The Player of Games
Why am I always sad when one book adventure ends and another begins? The sadness must be a good indication of the quality of the book. This time I've finished Iain M. Banks' The Player of Games. Finally.
I started reading the book about a year ago. Or was it six months? I'm not sure, because it was not a great experience. The beginning was tedious and I found little inspiration to continue.
Lately, I've set a personal goal: finish all unfinished books. Upon finishing The Player of Games, my mind had changed about this book. It's not great, though, just good. Above average perhaps, and the following accounts for why.
The Player of Games is set in Banks' perfect sci-fi world of the Culture, where man and machine has equal social status, being gay is normal and money does not exist. Basically, everyone is happy and few questions anything.

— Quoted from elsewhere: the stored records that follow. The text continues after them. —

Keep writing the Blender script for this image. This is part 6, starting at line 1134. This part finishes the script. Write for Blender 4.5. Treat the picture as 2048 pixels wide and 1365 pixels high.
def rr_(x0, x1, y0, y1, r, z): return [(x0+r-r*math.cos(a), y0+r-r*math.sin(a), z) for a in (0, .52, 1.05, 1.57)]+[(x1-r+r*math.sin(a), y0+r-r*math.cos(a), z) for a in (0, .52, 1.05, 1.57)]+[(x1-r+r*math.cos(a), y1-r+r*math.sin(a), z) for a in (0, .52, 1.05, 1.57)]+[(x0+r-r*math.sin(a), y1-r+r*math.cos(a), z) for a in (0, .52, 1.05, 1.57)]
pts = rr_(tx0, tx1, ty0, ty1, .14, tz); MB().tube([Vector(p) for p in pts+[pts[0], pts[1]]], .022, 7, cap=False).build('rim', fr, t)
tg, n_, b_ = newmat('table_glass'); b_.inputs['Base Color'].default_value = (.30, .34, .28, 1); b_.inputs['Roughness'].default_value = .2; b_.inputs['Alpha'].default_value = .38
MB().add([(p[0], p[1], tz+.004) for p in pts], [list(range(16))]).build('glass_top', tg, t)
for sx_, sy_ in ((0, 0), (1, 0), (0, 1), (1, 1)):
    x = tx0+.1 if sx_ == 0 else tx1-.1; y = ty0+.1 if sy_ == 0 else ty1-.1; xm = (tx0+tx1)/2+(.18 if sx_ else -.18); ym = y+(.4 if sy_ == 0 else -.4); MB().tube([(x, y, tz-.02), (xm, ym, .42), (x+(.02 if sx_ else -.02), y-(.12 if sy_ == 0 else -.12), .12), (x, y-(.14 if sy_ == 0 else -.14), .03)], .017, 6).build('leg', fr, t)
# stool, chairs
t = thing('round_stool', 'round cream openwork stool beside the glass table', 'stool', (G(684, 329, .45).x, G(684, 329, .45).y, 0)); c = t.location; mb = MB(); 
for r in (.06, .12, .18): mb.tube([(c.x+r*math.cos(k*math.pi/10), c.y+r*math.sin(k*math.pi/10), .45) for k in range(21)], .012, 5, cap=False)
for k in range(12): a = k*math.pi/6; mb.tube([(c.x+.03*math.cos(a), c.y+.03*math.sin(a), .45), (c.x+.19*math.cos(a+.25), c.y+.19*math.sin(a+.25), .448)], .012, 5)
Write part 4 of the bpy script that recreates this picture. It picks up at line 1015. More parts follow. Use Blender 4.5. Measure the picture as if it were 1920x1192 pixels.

Boring as it sounds, the Culture is rich with intricate board games and intricately bored gamers. The greatest game players, the queer protagonist of the book, Jernau Gurgeh, gets sent to an interesting empire called Azad and the planet Eä. The entire power structure of Azad is based on who is good at playing the game called Azad.
On the two year journey, Gurgeh learns Azad in and out, both game and empire. He thinks he is just there to play, but of course that's not so.
Ok, this book could be better. My breath was hardly taken away at the notion of conspiracy and corruption. The most interesting thin was actually that the Azad had 3 sexes (female, male and apex), whereof female and male were the inferior sexes.
What troubles me, is that Banks is so keen on displaying his foresight that homosexuality is normal in the future. The Azad despise of homosexuals and basically represents Earth anno 1988, when the book was written.
Many interesting points in the book, but the total did not impress me that much. After the first 100 pages it was never boring, however. Some of the technology mentioned in the book was interesting, but I'm no techno freak, so it got a bit far-fetched for my part.